**Available data**
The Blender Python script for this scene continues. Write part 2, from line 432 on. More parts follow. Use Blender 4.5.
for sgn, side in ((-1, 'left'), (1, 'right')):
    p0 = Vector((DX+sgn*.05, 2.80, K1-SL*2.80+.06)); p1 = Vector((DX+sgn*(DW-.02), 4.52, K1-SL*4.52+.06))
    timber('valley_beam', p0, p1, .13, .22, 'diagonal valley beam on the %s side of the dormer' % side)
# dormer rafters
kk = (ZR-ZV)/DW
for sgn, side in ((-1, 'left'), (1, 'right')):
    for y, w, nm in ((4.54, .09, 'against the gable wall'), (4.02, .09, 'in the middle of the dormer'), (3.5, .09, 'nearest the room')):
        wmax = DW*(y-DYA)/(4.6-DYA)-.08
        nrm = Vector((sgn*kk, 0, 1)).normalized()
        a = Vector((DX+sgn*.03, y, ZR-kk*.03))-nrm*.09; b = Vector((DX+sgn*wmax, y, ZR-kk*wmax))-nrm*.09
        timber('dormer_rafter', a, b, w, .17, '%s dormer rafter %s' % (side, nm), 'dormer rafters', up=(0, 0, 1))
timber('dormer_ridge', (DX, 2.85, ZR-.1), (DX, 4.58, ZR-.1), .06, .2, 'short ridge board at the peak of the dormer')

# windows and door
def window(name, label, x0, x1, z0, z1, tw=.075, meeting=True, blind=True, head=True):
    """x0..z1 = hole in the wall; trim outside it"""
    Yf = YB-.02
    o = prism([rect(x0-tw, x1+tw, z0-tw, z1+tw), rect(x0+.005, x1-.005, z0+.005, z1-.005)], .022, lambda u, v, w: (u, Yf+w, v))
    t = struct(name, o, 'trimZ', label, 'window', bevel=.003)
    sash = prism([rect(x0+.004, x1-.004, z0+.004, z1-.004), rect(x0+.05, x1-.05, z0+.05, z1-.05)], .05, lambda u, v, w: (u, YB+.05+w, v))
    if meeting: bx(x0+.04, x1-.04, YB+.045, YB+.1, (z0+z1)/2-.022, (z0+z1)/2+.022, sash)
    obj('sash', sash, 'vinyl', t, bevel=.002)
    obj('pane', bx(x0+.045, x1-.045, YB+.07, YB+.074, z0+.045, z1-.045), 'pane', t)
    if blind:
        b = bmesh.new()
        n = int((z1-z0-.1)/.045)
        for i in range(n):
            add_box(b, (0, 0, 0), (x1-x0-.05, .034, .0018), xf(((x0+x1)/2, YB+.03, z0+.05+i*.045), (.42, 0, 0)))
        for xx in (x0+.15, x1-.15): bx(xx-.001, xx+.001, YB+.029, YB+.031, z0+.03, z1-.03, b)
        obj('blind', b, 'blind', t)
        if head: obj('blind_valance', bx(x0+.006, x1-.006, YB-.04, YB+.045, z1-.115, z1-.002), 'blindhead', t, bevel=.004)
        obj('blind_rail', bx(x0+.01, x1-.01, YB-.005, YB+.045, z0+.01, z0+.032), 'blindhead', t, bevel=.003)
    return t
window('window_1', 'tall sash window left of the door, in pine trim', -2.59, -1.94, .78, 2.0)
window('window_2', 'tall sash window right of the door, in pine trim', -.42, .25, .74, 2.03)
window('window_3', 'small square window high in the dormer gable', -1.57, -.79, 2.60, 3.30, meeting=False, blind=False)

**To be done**
Repeat the listing above without any change.

**Response to this task**
The Blender Python script for this scene continues. Write part 2, from line 432 on. More parts follow. Use Blender 4.5.
for sgn, side in ((-1, 'left'), (1, 'right')):
    p0 = Vector((DX+sgn*.05, 2.80, K1-SL*2.80+.06)); p1 = Vector((DX+sgn*(DW-.02), 4.52, K1-SL*4.52+.06))
    timber('valley_beam', p0, p1, .13, .22, 'diagonal valley beam on the %s side of the dormer' % side)
# dormer rafters
kk = (ZR-ZV)/DW
for sgn, side in ((-1, 'left'), (1, 'right')):
    for y, w, nm in ((4.54, .09, 'against the gable wall'), (4.02, .09, 'in the middle of the dormer'), (3.5, .09, 'nearest the room')):
        wmax = DW*(y-DYA)/(4.6-DYA)-.08
        nrm = Vector((sgn*kk, 0, 1)).normalized()
        a = Vector((DX+sgn*.03, y, ZR-kk*.03))-nrm*.09; b = Vector((DX+sgn*wmax, y, ZR-kk*wmax))-nrm*.09
        timber('dormer_rafter', a, b, w, .17, '%s dormer rafter %s' % (side, nm), 'dormer rafters', up=(0, 0, 1))
timber('dormer_ridge', (DX, 2.85, ZR-.1), (DX, 4.58, ZR-.1), .06, .2, 'short ridge board at the peak of the dormer')

# windows and door
def window(name, label, x0, x1, z0, z1, tw=.075, meeting=True, blind=True, head=True):
    """x0..z1 = hole in the wall; trim outside it"""
    Yf = YB-.02
    o = prism([rect(x0-tw, x1+tw, z0-tw, z1+tw), rect(x0+.005, x1-.005, z0+.005, z1-.005)], .022, lambda u, v, w: (u, Yf+w, v))
    t = struct(name, o, 'trimZ', label, 'window', bevel=.003)
    sash = prism([rect(x0+.004, x1-.004, z0+.004, z1-.004), rect(x0+.05, x1-.05, z0+.05, z1-.05)], .05, lambda u, v, w: (u, YB+.05+w, v))
    if meeting: bx(x0+.04, x1-.04, YB+.045, YB+.1, (z0+z1)/2-.022, (z0+z1)/2+.022, sash)
    obj('sash', sash, 'vinyl', t, bevel=.002)
    obj('pane', bx(x0+.045, x1-.045, YB+.07, YB+.074, z0+.045, z1-.045), 'pane', t)
    if blind:
        b = bmesh.new()
        n = int((z1-z0-.1)/.045)
        for i in range(n):
            add_box(b, (0, 0, 0), (x1-x0-.05, .034, .0018), xf(((x0+x1)/2, YB+.03, z0+.05+i*.045), (.42, 0, 0)))
        for xx in (x0+.15, x1-.15): bx(xx-.001, xx+.001, YB+.029, YB+.031, z0+.03, z1-.03, b)
        obj('blind', b, 'blind', t)
        if head: obj('blind_valance', bx(x0+.006, x1-.006, YB-.04, YB+.045, z1-.115, z1-.002), 'blindhead', t, bevel=.004)
        obj('blind_rail', bx(x0+.01, x1-.01, YB-.005, YB+.045, z0+.01, z0+.032), 'blindhead', t, bevel=.003)
    return t
window('window_1', 'tall sash window left of the door, in pine trim', -2.59, -1.94, .78, 2.0)
window('window_2', 'tall sash window right of the door, in pine trim', -.42, .25, .74, 2.03)
window('window_3', 'small square window high in the dormer gable', -1.57, -.79, 2.60, 3.30, meeting=False, blind=False)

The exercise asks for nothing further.